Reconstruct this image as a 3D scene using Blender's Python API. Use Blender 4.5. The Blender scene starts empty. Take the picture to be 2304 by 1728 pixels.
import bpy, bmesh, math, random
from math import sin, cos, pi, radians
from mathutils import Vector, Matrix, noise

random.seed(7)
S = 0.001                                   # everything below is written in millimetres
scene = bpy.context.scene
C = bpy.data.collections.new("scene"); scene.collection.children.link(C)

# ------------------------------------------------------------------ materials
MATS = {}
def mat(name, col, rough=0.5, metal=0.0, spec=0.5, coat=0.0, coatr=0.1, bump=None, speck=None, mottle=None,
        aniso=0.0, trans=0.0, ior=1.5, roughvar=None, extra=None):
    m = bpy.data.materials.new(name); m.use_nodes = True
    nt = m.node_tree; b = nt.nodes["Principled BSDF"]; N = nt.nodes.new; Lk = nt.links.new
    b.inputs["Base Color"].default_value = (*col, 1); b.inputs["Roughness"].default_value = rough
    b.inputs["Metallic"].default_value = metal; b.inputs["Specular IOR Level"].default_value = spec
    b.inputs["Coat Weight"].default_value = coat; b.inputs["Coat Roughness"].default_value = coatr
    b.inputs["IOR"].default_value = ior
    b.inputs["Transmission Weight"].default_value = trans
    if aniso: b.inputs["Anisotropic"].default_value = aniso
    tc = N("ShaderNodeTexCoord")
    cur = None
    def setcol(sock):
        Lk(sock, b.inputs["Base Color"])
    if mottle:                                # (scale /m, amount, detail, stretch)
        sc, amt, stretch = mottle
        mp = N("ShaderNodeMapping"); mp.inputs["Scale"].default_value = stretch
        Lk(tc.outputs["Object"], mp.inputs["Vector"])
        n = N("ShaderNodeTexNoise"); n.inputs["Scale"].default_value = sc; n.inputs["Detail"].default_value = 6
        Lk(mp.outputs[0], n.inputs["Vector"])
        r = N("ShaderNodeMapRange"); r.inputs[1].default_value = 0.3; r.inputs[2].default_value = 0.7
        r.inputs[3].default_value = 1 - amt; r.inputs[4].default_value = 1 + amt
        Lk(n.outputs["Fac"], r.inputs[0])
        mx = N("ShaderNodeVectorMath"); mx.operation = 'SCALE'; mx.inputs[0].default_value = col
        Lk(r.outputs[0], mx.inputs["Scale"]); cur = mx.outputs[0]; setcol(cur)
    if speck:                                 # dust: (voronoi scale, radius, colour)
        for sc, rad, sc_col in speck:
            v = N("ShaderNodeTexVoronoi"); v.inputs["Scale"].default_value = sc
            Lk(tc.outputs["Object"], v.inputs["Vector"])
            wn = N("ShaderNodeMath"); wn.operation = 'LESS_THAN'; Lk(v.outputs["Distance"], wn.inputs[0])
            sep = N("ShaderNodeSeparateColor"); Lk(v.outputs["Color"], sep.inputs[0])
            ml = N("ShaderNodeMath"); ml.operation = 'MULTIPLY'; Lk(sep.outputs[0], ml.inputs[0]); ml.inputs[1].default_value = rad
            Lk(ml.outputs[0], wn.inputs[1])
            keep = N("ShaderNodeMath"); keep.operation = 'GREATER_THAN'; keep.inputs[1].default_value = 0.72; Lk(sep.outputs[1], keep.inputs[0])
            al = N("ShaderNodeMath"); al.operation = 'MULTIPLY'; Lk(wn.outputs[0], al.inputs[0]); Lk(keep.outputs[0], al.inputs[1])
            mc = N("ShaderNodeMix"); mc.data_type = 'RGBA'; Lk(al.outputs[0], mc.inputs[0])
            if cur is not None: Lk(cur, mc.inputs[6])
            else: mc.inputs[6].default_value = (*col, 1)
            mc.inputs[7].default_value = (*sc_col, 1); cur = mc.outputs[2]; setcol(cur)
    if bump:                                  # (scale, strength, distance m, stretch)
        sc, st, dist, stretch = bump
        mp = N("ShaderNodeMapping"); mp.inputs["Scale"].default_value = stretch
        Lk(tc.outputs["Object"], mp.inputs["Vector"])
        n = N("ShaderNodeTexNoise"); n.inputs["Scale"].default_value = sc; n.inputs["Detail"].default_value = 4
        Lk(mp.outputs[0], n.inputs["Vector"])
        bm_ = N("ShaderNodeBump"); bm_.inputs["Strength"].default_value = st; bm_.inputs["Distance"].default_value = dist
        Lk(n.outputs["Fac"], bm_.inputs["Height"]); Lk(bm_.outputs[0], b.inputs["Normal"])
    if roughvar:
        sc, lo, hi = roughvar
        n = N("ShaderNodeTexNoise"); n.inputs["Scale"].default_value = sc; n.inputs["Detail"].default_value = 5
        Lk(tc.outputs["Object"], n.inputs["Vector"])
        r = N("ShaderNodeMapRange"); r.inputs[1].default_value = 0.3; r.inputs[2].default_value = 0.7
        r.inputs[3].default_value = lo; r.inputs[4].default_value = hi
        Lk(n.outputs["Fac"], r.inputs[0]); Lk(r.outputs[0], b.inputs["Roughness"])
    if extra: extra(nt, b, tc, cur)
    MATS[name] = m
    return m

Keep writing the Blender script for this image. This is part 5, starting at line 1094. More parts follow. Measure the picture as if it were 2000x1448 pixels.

======

» Task description:
Write out all the lines again, exactly as they are.

» Result:
Reconstruct this image as a 3D scene using Blender's Python API. Use Blender 4.5. The Blender scene starts empty. Take the picture to be 2304 by 1728 pixels.
import bpy, bmesh, math, random
from math import sin, cos, pi, radians
from mathutils import Vector, Matrix, noise

random.seed(7)
S = 0.001                                   # everything below is written in millimetres
scene = bpy.context.scene
C = bpy.data.collections.new("scene"); scene.collection.children.link(C)

# ------------------------------------------------------------------ materials
MATS = {}
def mat(name, col, rough=0.5, metal=0.0, spec=0.5, coat=0.0, coatr=0.1, bump=None, speck=None, mottle=None,
        aniso=0.0, trans=0.0, ior=1.5, roughvar=None, extra=None):
    m = bpy.data.materials.new(name); m.use_nodes = True
    nt = m.node_tree; b = nt.nodes["Principled BSDF"]; N = nt.nodes.new; Lk = nt.links.new
    b.inputs["Base Color"].default_value = (*col, 1); b.inputs["Roughness"].default_value = rough
    b.inputs["Metallic"].default_value = metal; b.inputs["Specular IOR Level"].default_value = spec
    b.inputs["Coat Weight"].default_value = coat; b.inputs["Coat Roughness"].default_value = coatr
    b.inputs["IOR"].default_value = ior
    b.inputs["Transmission Weight"].default_value = trans
    if aniso: b.inputs["Anisotropic"].default_value = aniso
    tc = N("ShaderNodeTexCoord")
    cur = None
    def setcol(sock):
        Lk(sock, b.inputs["Base Color"])
    if mottle:                                # (scale /m, amount, detail, stretch)
        sc, amt, stretch = mottle
        mp = N("ShaderNodeMapping"); mp.inputs["Scale"].default_value = stretch
        Lk(tc.outputs["Object"], mp.inputs["Vector"])
        n = N("ShaderNodeTexNoise"); n.inputs["Scale"].default_value = sc; n.inputs["Detail"].default_value = 6
        Lk(mp.outputs[0], n.inputs["Vector"])
        r = N("ShaderNodeMapRange"); r.inputs[1].default_value = 0.3; r.inputs[2].default_value = 0.7
        r.inputs[3].default_value = 1 - amt; r.inputs[4].default_value = 1 + amt
        Lk(n.outputs["Fac"], r.inputs[0])
        mx = N("ShaderNodeVectorMath"); mx.operation = 'SCALE'; mx.inputs[0].default_value = col
        Lk(r.outputs[0], mx.inputs["Scale"]); cur = mx.outputs[0]; setcol(cur)
    if speck:                                 # dust: (voronoi scale, radius, colour)
        for sc, rad, sc_col in speck:
            v = N("ShaderNodeTexVoronoi"); v.inputs["Scale"].default_value = sc
            Lk(tc.outputs["Object"], v.inputs["Vector"])
            wn = N("ShaderNodeMath"); wn.operation = 'LESS_THAN'; Lk(v.outputs["Distance"], wn.inputs[0])
            sep = N("ShaderNodeSeparateColor"); Lk(v.outputs["Color"], sep.inputs[0])
            ml = N("ShaderNodeMath"); ml.operation = 'MULTIPLY'; Lk(sep.outputs[0], ml.inputs[0]); ml.inputs[1].default_value = rad
            Lk(ml.outputs[0], wn.inputs[1])
            keep = N("ShaderNodeMath"); keep.operation = 'GREATER_THAN'; keep.inputs[1].default_value = 0.72; Lk(sep.outputs[1], keep.inputs[0])
            al = N("ShaderNodeMath"); al.operation = 'MULTIPLY'; Lk(wn.outputs[0], al.inputs[0]); Lk(keep.outputs[0], al.inputs[1])
            mc = N("ShaderNodeMix"); mc.data_type = 'RGBA'; Lk(al.outputs[0], mc.inputs[0])
            if cur is not None: Lk(cur, mc.inputs[6])
            else: mc.inputs[6].default_value = (*col, 1)
            mc.inputs[7].default_value = (*sc_col, 1); cur = mc.outputs[2]; setcol(cur)
    if bump:                                  # (scale, strength, distance m, stretch)
        sc, st, dist, stretch = bump
        mp = N("ShaderNodeMapping"); mp.inputs["Scale"].default_value = stretch
        Lk(tc.outputs["Object"], mp.inputs["Vector"])
        n = N("ShaderNodeTexNoise"); n.inputs["Scale"].default_value = sc; n.inputs["Detail"].default_value = 4
        Lk(mp.outputs[0], n.inputs["Vector"])
        bm_ = N("ShaderNodeBump"); bm_.inputs["Strength"].default_value = st; bm_.inputs["Distance"].default_value = dist
        Lk(n.outputs["Fac"], bm_.inputs["Height"]); Lk(bm_.outputs[0], b.inputs["Normal"])
    if roughvar:
        sc, lo, hi = roughvar
        n = N("ShaderNodeTexNoise"); n.inputs["Scale"].default_value = sc; n.inputs["Detail"].default_value = 5
        Lk(tc.outputs["Object"], n.inputs["Vector"])
        r = N("ShaderNodeMapRange"); r.inputs[1].default_value = 0.3; r.inputs[2].default_value = 0.7
        r.inputs[3].default_value = lo; r.inputs[4].default_value = hi
        Lk(n.outputs["Fac"], r.inputs[0]); Lk(r.outputs[0], b.inputs["Roughness"])
    if extra: extra(nt, b, tc, cur)
    MATS[name] = m
    return m

Keep writing the Blender script for this image. This is part 5, starting at line 1094. More parts follow. Measure the picture as if it were 2000x1448 pixels.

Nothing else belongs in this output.